Elle déborde un peu vers le bas le 1% d'en-haut (1,7% selon France Stratégie mais OXFAM dit 2,1%) mais le coeur de l'accumulation est lui dans la moitié haute du 1% d'en-haut et plus encore chez les ultra-riches du 0,1% et 0,01%.
Elle est de composition surtout masculine et post 55 ans c'est la classe sociale dominante financiarisée et multi-propriétaire.

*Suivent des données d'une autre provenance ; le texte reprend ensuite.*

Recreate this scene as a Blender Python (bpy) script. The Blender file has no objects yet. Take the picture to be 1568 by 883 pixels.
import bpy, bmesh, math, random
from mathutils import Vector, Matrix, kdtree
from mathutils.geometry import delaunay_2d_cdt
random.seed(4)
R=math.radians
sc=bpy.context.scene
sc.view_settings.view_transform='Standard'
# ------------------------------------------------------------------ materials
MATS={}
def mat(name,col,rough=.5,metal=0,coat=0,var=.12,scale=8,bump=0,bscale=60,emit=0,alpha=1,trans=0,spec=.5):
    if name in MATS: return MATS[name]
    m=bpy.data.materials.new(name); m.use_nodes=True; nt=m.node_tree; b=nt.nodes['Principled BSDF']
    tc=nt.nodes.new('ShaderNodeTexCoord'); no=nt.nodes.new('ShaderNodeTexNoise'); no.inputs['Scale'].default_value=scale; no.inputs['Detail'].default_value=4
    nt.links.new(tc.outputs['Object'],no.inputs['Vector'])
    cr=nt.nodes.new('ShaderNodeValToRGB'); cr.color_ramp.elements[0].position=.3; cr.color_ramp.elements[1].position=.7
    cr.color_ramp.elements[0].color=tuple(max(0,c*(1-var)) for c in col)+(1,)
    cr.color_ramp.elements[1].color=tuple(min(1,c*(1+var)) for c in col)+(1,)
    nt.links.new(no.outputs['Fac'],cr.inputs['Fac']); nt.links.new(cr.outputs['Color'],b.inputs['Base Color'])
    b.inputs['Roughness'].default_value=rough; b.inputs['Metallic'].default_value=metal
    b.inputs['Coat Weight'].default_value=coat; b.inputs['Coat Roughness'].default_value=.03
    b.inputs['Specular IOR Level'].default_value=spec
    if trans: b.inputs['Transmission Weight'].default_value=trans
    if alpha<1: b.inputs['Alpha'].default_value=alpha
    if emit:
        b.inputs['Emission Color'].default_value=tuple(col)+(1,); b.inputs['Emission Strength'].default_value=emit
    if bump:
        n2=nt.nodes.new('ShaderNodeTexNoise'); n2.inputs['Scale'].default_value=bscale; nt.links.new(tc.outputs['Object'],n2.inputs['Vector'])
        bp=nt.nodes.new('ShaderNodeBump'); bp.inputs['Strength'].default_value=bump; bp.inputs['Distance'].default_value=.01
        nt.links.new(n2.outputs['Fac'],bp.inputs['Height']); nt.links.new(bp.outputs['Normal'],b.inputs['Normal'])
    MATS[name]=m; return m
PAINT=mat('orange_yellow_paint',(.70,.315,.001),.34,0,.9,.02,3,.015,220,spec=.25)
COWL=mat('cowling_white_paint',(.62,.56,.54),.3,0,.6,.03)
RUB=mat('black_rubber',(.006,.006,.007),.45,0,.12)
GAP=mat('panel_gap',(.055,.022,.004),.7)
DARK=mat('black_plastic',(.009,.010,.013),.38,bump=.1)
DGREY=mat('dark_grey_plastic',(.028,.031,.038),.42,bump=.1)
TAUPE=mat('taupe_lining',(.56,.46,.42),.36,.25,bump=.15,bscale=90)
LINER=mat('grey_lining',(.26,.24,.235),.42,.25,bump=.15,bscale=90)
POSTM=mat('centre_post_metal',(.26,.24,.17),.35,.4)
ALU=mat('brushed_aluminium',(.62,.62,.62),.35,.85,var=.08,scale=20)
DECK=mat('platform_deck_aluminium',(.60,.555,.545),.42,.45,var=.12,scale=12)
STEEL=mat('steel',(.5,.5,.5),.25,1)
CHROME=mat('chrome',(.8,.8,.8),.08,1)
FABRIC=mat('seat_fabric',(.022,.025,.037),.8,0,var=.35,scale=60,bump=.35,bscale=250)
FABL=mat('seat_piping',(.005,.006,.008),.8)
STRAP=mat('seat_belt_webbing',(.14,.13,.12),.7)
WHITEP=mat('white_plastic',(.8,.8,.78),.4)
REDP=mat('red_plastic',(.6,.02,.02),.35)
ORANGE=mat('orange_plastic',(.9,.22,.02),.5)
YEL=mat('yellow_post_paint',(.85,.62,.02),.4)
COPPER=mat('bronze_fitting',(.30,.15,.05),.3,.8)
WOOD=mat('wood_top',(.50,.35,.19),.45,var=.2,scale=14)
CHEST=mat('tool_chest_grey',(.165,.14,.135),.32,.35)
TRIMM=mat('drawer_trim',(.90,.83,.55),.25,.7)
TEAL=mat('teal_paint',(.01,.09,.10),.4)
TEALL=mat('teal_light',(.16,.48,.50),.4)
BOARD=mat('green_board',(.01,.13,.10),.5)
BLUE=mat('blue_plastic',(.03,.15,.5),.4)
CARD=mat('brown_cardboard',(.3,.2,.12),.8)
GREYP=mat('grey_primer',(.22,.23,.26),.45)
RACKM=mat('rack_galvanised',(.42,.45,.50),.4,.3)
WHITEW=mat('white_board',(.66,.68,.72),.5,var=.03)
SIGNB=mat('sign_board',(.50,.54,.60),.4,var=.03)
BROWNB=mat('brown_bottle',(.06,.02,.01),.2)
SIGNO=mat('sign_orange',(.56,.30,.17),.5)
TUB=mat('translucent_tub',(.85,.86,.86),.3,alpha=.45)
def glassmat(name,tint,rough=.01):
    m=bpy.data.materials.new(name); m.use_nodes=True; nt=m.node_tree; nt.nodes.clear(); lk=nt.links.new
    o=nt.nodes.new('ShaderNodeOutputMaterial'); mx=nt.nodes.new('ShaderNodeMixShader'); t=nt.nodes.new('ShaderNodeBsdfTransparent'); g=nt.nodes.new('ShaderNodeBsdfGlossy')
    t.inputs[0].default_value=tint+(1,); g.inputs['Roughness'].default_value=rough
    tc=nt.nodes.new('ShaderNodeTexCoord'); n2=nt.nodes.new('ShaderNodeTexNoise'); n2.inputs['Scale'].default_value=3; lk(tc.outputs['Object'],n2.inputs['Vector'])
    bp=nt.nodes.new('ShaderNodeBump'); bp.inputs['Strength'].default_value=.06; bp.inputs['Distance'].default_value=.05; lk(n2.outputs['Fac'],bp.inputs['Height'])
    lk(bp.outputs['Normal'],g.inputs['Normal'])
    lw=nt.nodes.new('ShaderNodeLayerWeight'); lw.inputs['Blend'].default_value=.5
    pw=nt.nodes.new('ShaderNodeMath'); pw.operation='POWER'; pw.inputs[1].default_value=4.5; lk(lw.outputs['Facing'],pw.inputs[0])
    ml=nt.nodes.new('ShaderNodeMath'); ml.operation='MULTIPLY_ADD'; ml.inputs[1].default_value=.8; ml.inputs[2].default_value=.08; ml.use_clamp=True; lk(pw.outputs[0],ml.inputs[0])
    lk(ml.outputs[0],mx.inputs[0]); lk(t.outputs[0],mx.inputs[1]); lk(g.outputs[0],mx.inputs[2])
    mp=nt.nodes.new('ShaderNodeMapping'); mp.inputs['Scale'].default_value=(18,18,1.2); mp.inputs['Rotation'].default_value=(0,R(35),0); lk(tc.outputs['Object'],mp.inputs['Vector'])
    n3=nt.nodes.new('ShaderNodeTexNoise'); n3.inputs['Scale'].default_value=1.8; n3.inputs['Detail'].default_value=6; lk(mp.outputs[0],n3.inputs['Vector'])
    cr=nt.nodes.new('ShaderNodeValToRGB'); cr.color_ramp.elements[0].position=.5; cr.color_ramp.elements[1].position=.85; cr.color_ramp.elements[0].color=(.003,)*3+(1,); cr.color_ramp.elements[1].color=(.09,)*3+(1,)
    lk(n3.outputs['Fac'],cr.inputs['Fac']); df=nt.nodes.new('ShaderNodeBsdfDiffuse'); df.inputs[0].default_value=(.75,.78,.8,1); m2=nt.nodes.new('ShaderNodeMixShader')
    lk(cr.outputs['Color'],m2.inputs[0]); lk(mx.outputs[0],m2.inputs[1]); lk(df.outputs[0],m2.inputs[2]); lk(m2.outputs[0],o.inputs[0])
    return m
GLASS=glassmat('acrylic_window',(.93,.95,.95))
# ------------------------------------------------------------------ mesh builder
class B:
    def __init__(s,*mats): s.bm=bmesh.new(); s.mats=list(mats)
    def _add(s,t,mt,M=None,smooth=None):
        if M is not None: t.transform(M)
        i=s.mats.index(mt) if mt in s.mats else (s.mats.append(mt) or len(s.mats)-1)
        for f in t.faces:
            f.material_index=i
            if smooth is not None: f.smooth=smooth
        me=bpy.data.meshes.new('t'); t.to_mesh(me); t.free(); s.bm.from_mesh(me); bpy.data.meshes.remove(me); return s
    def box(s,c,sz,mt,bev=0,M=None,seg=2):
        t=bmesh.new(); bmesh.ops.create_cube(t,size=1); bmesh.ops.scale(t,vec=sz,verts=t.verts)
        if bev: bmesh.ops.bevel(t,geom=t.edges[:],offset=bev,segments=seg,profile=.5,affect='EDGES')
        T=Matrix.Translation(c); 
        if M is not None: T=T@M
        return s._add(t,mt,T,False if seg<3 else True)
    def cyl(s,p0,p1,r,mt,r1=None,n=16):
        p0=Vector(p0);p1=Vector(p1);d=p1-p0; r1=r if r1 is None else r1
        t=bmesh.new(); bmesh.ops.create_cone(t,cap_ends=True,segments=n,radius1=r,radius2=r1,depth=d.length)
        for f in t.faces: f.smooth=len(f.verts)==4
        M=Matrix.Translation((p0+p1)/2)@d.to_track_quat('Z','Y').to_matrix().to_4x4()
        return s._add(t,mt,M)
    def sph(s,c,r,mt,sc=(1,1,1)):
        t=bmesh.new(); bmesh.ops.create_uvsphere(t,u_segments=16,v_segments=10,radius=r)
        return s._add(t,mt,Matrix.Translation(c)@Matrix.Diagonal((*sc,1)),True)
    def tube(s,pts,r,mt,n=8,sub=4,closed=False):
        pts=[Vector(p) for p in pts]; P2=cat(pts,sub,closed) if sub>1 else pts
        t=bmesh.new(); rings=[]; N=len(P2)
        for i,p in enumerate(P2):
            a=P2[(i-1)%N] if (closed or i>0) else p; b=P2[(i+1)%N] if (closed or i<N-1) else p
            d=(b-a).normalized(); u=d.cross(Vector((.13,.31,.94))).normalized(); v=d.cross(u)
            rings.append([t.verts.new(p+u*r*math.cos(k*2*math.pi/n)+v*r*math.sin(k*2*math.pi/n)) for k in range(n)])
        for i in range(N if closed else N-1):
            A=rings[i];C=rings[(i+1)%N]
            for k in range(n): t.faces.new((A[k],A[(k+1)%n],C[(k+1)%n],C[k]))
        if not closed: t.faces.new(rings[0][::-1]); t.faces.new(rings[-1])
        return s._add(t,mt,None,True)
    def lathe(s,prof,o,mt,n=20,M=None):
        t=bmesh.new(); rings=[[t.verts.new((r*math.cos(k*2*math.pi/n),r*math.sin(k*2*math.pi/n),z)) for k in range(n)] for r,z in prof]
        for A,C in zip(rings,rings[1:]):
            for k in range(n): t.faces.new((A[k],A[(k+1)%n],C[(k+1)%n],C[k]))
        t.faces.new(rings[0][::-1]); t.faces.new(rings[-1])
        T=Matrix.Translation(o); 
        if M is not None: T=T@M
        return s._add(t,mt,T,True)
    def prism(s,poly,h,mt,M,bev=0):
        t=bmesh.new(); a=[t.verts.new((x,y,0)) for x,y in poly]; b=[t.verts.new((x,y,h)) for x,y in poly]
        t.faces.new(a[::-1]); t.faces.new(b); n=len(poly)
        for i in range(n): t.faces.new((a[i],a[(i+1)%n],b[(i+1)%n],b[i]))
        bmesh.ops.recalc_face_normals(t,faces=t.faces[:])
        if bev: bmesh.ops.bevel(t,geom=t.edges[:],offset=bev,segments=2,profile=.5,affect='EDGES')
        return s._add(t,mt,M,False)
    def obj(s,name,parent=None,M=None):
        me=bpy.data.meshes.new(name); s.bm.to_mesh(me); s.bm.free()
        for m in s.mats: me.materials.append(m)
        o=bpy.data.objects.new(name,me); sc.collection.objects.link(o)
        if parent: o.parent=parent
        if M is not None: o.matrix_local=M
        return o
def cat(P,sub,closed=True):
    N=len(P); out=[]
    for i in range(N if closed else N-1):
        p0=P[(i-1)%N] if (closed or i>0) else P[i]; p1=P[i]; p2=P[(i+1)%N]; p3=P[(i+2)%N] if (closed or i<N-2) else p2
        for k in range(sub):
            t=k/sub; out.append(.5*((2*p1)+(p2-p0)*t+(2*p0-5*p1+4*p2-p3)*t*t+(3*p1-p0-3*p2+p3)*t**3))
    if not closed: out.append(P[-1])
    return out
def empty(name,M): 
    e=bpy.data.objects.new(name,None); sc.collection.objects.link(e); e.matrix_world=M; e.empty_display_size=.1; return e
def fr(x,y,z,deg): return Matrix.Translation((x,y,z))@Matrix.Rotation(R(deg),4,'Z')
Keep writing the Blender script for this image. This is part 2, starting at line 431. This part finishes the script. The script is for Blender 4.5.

Elle n'est pas inactive sur d'autres champs que la finance mais au contraire elle est très classiste . Elle accroît donc de diverses manières et sur plusieurs fronts la domination de classe (ie le classisme) dans et hors emploi salarié, y compris, pour prendre un exemple récent, par une chasse contre les chômeurs.ses et aux migrant.es. Elle le fait dans le logement, la santé, l'éducation des jeunes, etc ....
C'est elle qui mène la lutte de classe et elle le fait sans cesse. Elle n'hésite ni à la répression policière violente en interne ni à des opérations militaires impérialistes très destructrices en externe, et ce en fonction de sa place dans l'ordre des puissances étatiques (ou para-étatiques) mondiales et des alliances entre classes ou castes dominantes selon les profils historiques.
Une fraction de la sous-bourgeoisie sert de classe d'appui du 1% : il s'agit de l'encadrement capitaliste chargé du "sale boulot classiste" . Les partis de droite et les chefs et cheffes de partis de droite et d'extrême-droite sont aussi là pour la mise en oeuvre de cette politique de classe et de casse de tout ce qui sert d'appui social aux classes populaires mais aussi aux classes plus aisées quoique hors du 1-2 %.